======== RECORDED INFORMATION
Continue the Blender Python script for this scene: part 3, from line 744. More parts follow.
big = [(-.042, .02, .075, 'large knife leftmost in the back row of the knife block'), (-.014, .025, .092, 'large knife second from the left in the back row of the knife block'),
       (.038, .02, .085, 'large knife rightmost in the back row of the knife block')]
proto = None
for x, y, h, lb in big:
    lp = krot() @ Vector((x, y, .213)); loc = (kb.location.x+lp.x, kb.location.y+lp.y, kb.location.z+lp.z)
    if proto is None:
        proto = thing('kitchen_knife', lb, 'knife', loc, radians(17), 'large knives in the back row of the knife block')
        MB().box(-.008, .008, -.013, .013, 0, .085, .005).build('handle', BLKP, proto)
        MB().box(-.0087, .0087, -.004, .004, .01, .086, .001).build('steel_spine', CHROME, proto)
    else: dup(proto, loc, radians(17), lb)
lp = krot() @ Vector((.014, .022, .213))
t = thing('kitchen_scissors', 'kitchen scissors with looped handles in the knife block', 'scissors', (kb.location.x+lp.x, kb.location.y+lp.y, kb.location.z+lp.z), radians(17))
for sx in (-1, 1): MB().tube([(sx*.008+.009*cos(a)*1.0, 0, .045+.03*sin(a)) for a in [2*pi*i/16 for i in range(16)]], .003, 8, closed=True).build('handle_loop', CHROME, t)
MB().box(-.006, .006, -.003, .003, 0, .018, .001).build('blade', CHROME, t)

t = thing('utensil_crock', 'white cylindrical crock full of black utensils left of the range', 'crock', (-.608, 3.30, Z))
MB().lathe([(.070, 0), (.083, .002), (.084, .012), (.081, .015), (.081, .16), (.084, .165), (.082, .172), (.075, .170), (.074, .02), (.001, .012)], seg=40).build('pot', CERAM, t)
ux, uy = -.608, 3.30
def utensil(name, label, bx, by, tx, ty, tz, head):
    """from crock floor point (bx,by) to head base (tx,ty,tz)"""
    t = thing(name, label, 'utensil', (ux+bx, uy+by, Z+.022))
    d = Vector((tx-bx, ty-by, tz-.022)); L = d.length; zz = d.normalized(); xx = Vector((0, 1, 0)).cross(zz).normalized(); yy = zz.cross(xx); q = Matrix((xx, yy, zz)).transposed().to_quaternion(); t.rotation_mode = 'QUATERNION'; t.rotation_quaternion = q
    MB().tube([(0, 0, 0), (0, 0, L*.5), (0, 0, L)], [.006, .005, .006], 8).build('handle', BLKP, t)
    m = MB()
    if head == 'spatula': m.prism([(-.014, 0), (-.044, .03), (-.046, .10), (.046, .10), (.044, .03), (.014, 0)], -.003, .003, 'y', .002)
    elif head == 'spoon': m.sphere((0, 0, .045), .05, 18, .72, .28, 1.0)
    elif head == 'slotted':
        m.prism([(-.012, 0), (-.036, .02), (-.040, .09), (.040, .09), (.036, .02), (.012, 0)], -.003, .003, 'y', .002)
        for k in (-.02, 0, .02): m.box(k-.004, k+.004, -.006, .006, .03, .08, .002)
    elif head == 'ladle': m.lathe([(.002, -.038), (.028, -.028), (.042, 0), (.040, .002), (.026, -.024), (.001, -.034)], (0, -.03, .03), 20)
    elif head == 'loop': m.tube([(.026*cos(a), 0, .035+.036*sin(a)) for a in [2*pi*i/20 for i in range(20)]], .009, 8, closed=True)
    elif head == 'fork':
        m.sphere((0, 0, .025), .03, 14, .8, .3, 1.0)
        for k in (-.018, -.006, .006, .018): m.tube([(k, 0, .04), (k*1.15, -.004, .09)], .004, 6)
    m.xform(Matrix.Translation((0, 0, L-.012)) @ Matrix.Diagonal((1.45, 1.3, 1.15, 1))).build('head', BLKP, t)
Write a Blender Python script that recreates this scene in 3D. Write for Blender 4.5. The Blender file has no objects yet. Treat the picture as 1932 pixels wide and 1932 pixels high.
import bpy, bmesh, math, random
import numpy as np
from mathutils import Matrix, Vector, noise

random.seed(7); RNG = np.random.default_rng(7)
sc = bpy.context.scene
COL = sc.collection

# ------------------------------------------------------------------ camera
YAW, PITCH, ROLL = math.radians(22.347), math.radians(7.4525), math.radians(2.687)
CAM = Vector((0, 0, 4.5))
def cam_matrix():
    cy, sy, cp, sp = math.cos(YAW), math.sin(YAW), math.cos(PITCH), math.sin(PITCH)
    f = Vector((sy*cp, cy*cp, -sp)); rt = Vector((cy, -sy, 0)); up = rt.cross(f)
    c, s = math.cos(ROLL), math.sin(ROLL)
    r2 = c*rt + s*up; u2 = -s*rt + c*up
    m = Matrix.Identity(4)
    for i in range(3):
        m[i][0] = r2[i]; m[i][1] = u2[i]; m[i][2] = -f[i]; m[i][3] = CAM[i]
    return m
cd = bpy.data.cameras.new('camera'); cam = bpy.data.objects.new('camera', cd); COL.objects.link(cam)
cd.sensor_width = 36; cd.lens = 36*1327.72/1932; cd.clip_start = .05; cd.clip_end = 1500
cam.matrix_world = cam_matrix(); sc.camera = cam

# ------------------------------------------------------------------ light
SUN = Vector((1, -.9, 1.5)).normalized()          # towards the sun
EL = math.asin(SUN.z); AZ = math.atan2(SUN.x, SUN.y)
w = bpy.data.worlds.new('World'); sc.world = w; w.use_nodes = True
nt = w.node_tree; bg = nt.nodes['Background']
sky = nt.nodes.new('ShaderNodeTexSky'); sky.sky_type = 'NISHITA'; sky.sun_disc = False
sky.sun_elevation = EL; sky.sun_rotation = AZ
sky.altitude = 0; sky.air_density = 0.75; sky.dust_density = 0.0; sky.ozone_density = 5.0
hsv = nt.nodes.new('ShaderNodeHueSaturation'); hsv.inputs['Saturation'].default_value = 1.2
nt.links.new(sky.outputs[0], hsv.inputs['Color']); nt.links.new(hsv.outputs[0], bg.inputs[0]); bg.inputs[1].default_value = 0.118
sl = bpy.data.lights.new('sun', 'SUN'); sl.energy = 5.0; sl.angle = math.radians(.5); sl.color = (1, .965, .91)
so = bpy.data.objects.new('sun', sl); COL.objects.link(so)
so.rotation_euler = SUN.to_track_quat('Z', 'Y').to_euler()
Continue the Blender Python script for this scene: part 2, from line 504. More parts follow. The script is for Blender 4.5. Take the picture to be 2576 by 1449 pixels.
================
Each line above is to be repeated exactly.

Continue the Blender Python script for this scene: part 3, from line 744. More parts follow.
big = [(-.042, .02, .075, 'large knife leftmost in the back row of the knife block'), (-.014, .025, .092, 'large knife second from the left in the back row of the knife block'),
       (.038, .02, .085, 'large knife rightmost in the back row of the knife block')]
proto = None
for x, y, h, lb in big:
    lp = krot() @ Vector((x, y, .213)); loc = (kb.location.x+lp.x, kb.location.y+lp.y, kb.location.z+lp.z)
    if proto is None:
        proto = thing('kitchen_knife', lb, 'knife', loc, radians(17), 'large knives in the back row of the knife block')
        MB().box(-.008, .008, -.013, .013, 0, .085, .005).build('handle', BLKP, proto)
        MB().box(-.0087, .0087, -.004, .004, .01, .086, .001).build('steel_spine', CHROME, proto)
    else: dup(proto, loc, radians(17), lb)
lp = krot() @ Vector((.014, .022, .213))
t = thing('kitchen_scissors', 'kitchen scissors with looped handles in the knife block', 'scissors', (kb.location.x+lp.x, kb.location.y+lp.y, kb.location.z+lp.z), radians(17))
for sx in (-1, 1): MB().tube([(sx*.008+.009*cos(a)*1.0, 0, .045+.03*sin(a)) for a in [2*pi*i/16 for i in range(16)]], .003, 8, closed=True).build('handle_loop', CHROME, t)
MB().box(-.006, .006, -.003, .003, 0, .018, .001).build('blade', CHROME, t)

t = thing('utensil_crock', 'white cylindrical crock full of black utensils left of the range', 'crock', (-.608, 3.30, Z))
MB().lathe([(.070, 0), (.083, .002), (.084, .012), (.081, .015), (.081, .16), (.084, .165), (.082, .172), (.075, .170), (.074, .02), (.001, .012)], seg=40).build('pot', CERAM, t)
ux, uy = -.608, 3.30
def utensil(name, label, bx, by, tx, ty, tz, head):
    """from crock floor point (bx,by) to head base (tx,ty,tz)"""
    t = thing(name, label, 'utensil', (ux+bx, uy+by, Z+.022))
    d = Vector((tx-bx, ty-by, tz-.022)); L = d.length; zz = d.normalized(); xx = Vector((0, 1, 0)).cross(zz).normalized(); yy = zz.cross(xx); q = Matrix((xx, yy, zz)).transposed().to_quaternion(); t.rotation_mode = 'QUATERNION'; t.rotation_quaternion = q
    MB().tube([(0, 0, 0), (0, 0, L*.5), (0, 0, L)], [.006, .005, .006], 8).build('handle', BLKP, t)
    m = MB()
    if head == 'spatula': m.prism([(-.014, 0), (-.044, .03), (-.046, .10), (.046, .10), (.044, .03), (.014, 0)], -.003, .003, 'y', .002)
    elif head == 'spoon': m.sphere((0, 0, .045), .05, 18, .72, .28, 1.0)
    elif head == 'slotted':
        m.prism([(-.012, 0), (-.036, .02), (-.040, .09), (.040, .09), (.036, .02), (.012, 0)], -.003, .003, 'y', .002)
        for k in (-.02, 0, .02): m.box(k-.004, k+.004, -.006, .006, .03, .08, .002)
    elif head == 'ladle': m.lathe([(.002, -.038), (.028, -.028), (.042, 0), (.040, .002), (.026, -.024), (.001, -.034)], (0, -.03, .03), 20)
    elif head == 'loop': m.tube([(.026*cos(a), 0, .035+.036*sin(a)) for a in [2*pi*i/20 for i in range(20)]], .009, 8, closed=True)
    elif head == 'fork':
        m.sphere((0, 0, .025), .03, 14, .8, .3, 1.0)
        for k in (-.018, -.006, .006, .018): m.tube([(k, 0, .04), (k*1.15, -.004, .09)], .004, 6)
    m.xform(Matrix.Translation((0, 0, L-.012)) @ Matrix.Diagonal((1.45, 1.3, 1.15, 1))).build('head', BLKP, t)
Write a Blender Python script that recreates this scene in 3D. Write for Blender 4.5. The Blender file has no objects yet. Treat the picture as 1932 pixels wide and 1932 pixels high.
import bpy, bmesh, math, random
import numpy as np
from mathutils import Matrix, Vector, noise

random.seed(7); RNG = np.random.default_rng(7)
sc = bpy.context.scene
COL = sc.collection

# ------------------------------------------------------------------ camera
YAW, PITCH, ROLL = math.radians(22.347), math.radians(7.4525), math.radians(2.687)
CAM = Vector((0, 0, 4.5))
def cam_matrix():
    cy, sy, cp, sp = math.cos(YAW), math.sin(YAW), math.cos(PITCH), math.sin(PITCH)
    f = Vector((sy*cp, cy*cp, -sp)); rt = Vector((cy, -sy, 0)); up = rt.cross(f)
    c, s = math.cos(ROLL), math.sin(ROLL)
    r2 = c*rt + s*up; u2 = -s*rt + c*up
    m = Matrix.Identity(4)
    for i in range(3):
        m[i][0] = r2[i]; m[i][1] = u2[i]; m[i][2] = -f[i]; m[i][3] = CAM[i]
    return m
cd = bpy.data.cameras.new('camera'); cam = bpy.data.objects.new('camera', cd); COL.objects.link(cam)
cd.sensor_width = 36; cd.lens = 36*1327.72/1932; cd.clip_start = .05; cd.clip_end = 1500
cam.matrix_world = cam_matrix(); sc.camera = cam

# ------------------------------------------------------------------ light
SUN = Vector((1, -.9, 1.5)).normalized()          # towards the sun
EL = math.asin(SUN.z); AZ = math.atan2(SUN.x, SUN.y)
w = bpy.data.worlds.new('World'); sc.world = w; w.use_nodes = True
nt = w.node_tree; bg = nt.nodes['Background']
sky = nt.nodes.new('ShaderNodeTexSky'); sky.sky_type = 'NISHITA'; sky.sun_disc = False
sky.sun_elevation = EL; sky.sun_rotation = AZ
sky.altitude = 0; sky.air_density = 0.75; sky.dust_density = 0.0; sky.ozone_density = 5.0
hsv = nt.nodes.new('ShaderNodeHueSaturation'); hsv.inputs['Saturation'].default_value = 1.2
nt.links.new(sky.outputs[0], hsv.inputs['Color']); nt.links.new(hsv.outputs[0], bg.inputs[0]); bg.inputs[1].default_value = 0.118
sl = bpy.data.lights.new('sun', 'SUN'); sl.energy = 5.0; sl.angle = math.radians(.5); sl.color = (1, .965, .91)
so = bpy.data.objects.new('sun', sl); COL.objects.link(so)
so.rotation_euler = SUN.to_track_quat('Z', 'Y').to_euler()
Continue the Blender Python script for this scene: part 2, from line 504. More parts follow. The script is for Blender 4.5. Take the picture to be 2576 by 1449 pixels.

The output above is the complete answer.